WRITTEN INSTRUCTION: With the pictures left out, copy the listing below exactly.

[START DATA SEGMENT]

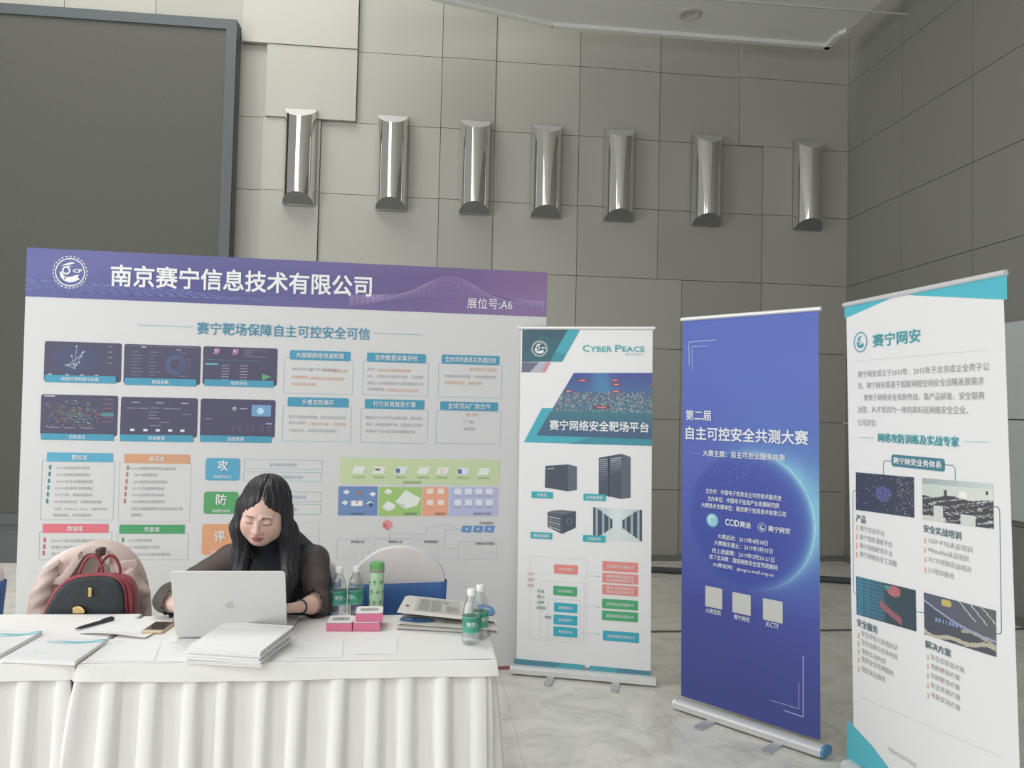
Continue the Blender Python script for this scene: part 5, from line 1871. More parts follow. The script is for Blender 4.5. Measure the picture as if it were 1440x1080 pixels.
gift_box((458, 888), (495, 888), ZT + 0.0006, 0.105, 0, 'single pink and white gift box beside the taller pile')
gift_box((495.8, 888), (534.5, 887.5), ZT + 0.0006, 0.105, 0, 'lower pink gift box of the pile of two')
gift_box((499.5, 874.5), (538.5, 874), ZT + 0.0006 + 0.0300, 0.105, 0.02, 'upper pink and white gift box resting on another')

# ---- water bottles
PET = bpy.data.materials.new('clear_bottle_plastic')
PET.use_nodes = True
_nt = PET.node_tree
_nt.nodes.remove(_nt.nodes['Principled BSDF'])
_tr = _nt.nodes.new('ShaderNodeBsdfTransparent'); _tr.inputs[0].default_value = (0.90, 0.925, 0.915, 1)
_gl = _nt.nodes.new('ShaderNodeBsdfGlossy'); _gl.inputs['Color'].default_value = (0.95, 0.97, 0.97, 1); _gl.inputs['Roughness'].default_value = 0.12
_lw = _nt.nodes.new('ShaderNodeLayerWeight'); _lw.inputs[0].default_value = 0.30
_nz = _nt.nodes.new('ShaderNodeTexNoise'); _nz.inputs['Scale'].default_value = 60
_bp = _nt.nodes.new('ShaderNodeBump'); _bp.inputs['Strength'].default_value = 0.25; _bp.inputs['Distance'].default_value = 0.004
_nt.links.new(_nz.outputs['Fac'], _bp.inputs['Height']); _nt.links.new(_bp.outputs[0], _gl.inputs['Normal'])
_mx = _nt.nodes.new('ShaderNodeMixShader')
_mr = _nt.nodes.new('ShaderNodeMapRange'); _mr.inputs[3].default_value = 0.10; _mr.inputs[4].default_value = 0.75
_nt.links.new(_lw.outputs['Facing'], _mr.inputs[0]); _nt.links.new(_mr.outputs[0], _mx.inputs[0])
_nt.links.new(_tr.outputs[0], _mx.inputs[1]); _nt.links.new(_gl.outputs[0], _mx.inputs[2])
_nt.links.new(_mx.outputs[0], _nt.nodes['Material Output'].inputs['Surface'])
CAPW = mat('white_cap', (0.80, 0.81, 0.80, 1), 0.45, noise=0.01)


def bottle(loc, label, H=0.178, rz=0.0):
    t = thing('water_bottle', label, 'bottle', loc, rz, 'small water bottles on the table')
    r = 0.0305
    k = H / 0.178
    prof = [(0.0, 0.004), (0.020, 0.0), (0.0285, 0.003), (r, 0.009), (r, 0.02), (r - 0.0016, 0.024), (r, 0.028), (r, 0.034), (r - 0.0006, 0.036), (r - 0.0006, 0.094), (r, 0.096), (r, 0.102), (r - 0.002, 0.108), (0.028, 0.115), (0.024, 0.130), (0.0185, 0.143), (0.0135, 0.151), (0.0125, 0.156), (0.0125, 0.163), (0.0, 0.163)]
    mb = MB(); mb.lathe([(a, b * k) for a, b in prof], 40)
    mesh_obj('body', mb, PET, t, smooth=0.9)
    mb = MB()
    mb.lathe([(0.0, 0.1575 * k), (0.0145, 0.1575 * k), (0.0148, 0.159 * k), (0.0148, 0.176 * k), (0.0135, 0.178 * k), (0.0, 0.178 * k)], 30)
    mesh_obj('cap', mb, CAPW, t, smooth=0.6)
    mb = MB()
    za, zb2 = 0.040 * k, 0.092 * k
    rl = r + 0.0004

    def lab(s, v):
        w = 2 * PI * s
        return (rl * math.cos(w), rl * math.sin(w), za + (zb2 - za) * v)

    def labc(s, v):
        x = (s * 6) % 1.0
        wv = 0.5 + 0.22 * math.sin(2 * PI * s * 3)
        if abs(v - wv) < 0.05 and not 0.2 < x < 0.8:
            return (0.45, 0.68, 0.58)
        if v > 0.93 or v < 0.06:
            return (0.16, 0.46, 0.36)
        return (0.055, 0.27, 0.185) if v > wv else (0.085, 0.34, 0.245)
    mb.grid(lab, 60, 16, labc)
    lb = mesh_obj('label', mb, PRN, t, smooth=1.0)
    mb = MB()
    v, f = text_mesh('怡宝', 0.02, 2)
    v = v - np.array([(v[:, 0].min() + v[:, 0].max()) / 2, (v[:, 1].min() + v[:, 1].max()) / 2, 0])
    s_ = 0.0155
    for a0 in (-PI / 2 - 0.2, PI / 2 - 0.2):
        mb.add([((rl + 0.0004) * math.cos(a0 + p[0] * s_ / rl), (rl + 0.0004) * math.sin(a0 + p[0] * s_ / rl), 0.068 * k + p[1] * s_ * 1.15) for p in v], f, (0.75, 0.8, 0.78))
    mesh_obj('label_lettering', mb, PRN, lb)
    return t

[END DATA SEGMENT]

RESULT OF THE TASK:
Continue the Blender Python script for this scene: part 5, from line 1871. More parts follow. The script is for Blender 4.5. Measure the picture as if it were 1440x1080 pixels.
gift_box((458, 888), (495, 888), ZT + 0.0006, 0.105, 0, 'single pink and white gift box beside the taller pile')
gift_box((495.8, 888), (534.5, 887.5), ZT + 0.0006, 0.105, 0, 'lower pink gift box of the pile of two')
gift_box((499.5, 874.5), (538.5, 874), ZT + 0.0006 + 0.0300, 0.105, 0.02, 'upper pink and white gift box resting on another')

# ---- water bottles
PET = bpy.data.materials.new('clear_bottle_plastic')
PET.use_nodes = True
_nt = PET.node_tree
_nt.nodes.remove(_nt.nodes['Principled BSDF'])
_tr = _nt.nodes.new('ShaderNodeBsdfTransparent'); _tr.inputs[0].default_value = (0.90, 0.925, 0.915, 1)
_gl = _nt.nodes.new('ShaderNodeBsdfGlossy'); _gl.inputs['Color'].default_value = (0.95, 0.97, 0.97, 1); _gl.inputs['Roughness'].default_value = 0.12
_lw = _nt.nodes.new('ShaderNodeLayerWeight'); _lw.inputs[0].default_value = 0.30
_nz = _nt.nodes.new('ShaderNodeTexNoise'); _nz.inputs['Scale'].default_value = 60
_bp = _nt.nodes.new('ShaderNodeBump'); _bp.inputs['Strength'].default_value = 0.25; _bp.inputs['Distance'].default_value = 0.004
_nt.links.new(_nz.outputs['Fac'], _bp.inputs['Height']); _nt.links.new(_bp.outputs[0], _gl.inputs['Normal'])
_mx = _nt.nodes.new('ShaderNodeMixShader')
_mr = _nt.nodes.new('ShaderNodeMapRange'); _mr.inputs[3].default_value = 0.10; _mr.inputs[4].default_value = 0.75
_nt.links.new(_lw.outputs['Facing'], _mr.inputs[0]); _nt.links.new(_mr.outputs[0], _mx.inputs[0])
_nt.links.new(_tr.outputs[0], _mx.inputs[1]); _nt.links.new(_gl.outputs[0], _mx.inputs[2])
_nt.links.new(_mx.outputs[0], _nt.nodes['Material Output'].inputs['Surface'])
CAPW = mat('white_cap', (0.80, 0.81, 0.80, 1), 0.45, noise=0.01)


def bottle(loc, label, H=0.178, rz=0.0):
    t = thing('water_bottle', label, 'bottle', loc, rz, 'small water bottles on the table')
    r = 0.0305
    k = H / 0.178
    prof = [(0.0, 0.004), (0.020, 0.0), (0.0285, 0.003), (r, 0.009), (r, 0.02), (r - 0.0016, 0.024), (r, 0.028), (r, 0.034), (r - 0.0006, 0.036), (r - 0.0006, 0.094), (r, 0.096), (r, 0.102), (r - 0.002, 0.108), (0.028, 0.115), (0.024, 0.130), (0.0185, 0.143), (0.0135, 0.151), (0.0125, 0.156), (0.0125, 0.163), (0.0, 0.163)]
    mb = MB(); mb.lathe([(a, b * k) for a, b in prof], 40)
    mesh_obj('body', mb, PET, t, smooth=0.9)
    mb = MB()
    mb.lathe([(0.0, 0.1575 * k), (0.0145, 0.1575 * k), (0.0148, 0.159 * k), (0.0148, 0.176 * k), (0.0135, 0.178 * k), (0.0, 0.178 * k)], 30)
    mesh_obj('cap', mb, CAPW, t, smooth=0.6)
    mb = MB()
    za, zb2 = 0.040 * k, 0.092 * k
    rl = r + 0.0004

    def lab(s, v):
        w = 2 * PI * s
        return (rl * math.cos(w), rl * math.sin(w), za + (zb2 - za) * v)

    def labc(s, v):
        x = (s * 6) % 1.0
        wv = 0.5 + 0.22 * math.sin(2 * PI * s * 3)
        if abs(v - wv) < 0.05 and not 0.2 < x < 0.8:
            return (0.45, 0.68, 0.58)
        if v > 0.93 or v < 0.06:
            return (0.16, 0.46, 0.36)
        return (0.055, 0.27, 0.185) if v > wv else (0.085, 0.34, 0.245)
    mb.grid(lab, 60, 16, labc)
    lb = mesh_obj('label', mb, PRN, t, smooth=1.0)
    mb = MB()
    v, f = text_mesh('怡宝', 0.02, 2)
    v = v - np.array([(v[:, 0].min() + v[:, 0].max()) / 2, (v[:, 1].min() + v[:, 1].max()) / 2, 0])
    s_ = 0.0155
    for a0 in (-PI / 2 - 0.2, PI / 2 - 0.2):
        mb.add([((rl + 0.0004) * math.cos(a0 + p[0] * s_ / rl), (rl + 0.0004) * math.sin(a0 + p[0] * s_ / rl), 0.068 * k + p[1] * s_ * 1.15) for p in v], f, (0.75, 0.8, 0.78))
    mesh_obj('label_lettering', mb, PRN, lb)
    return t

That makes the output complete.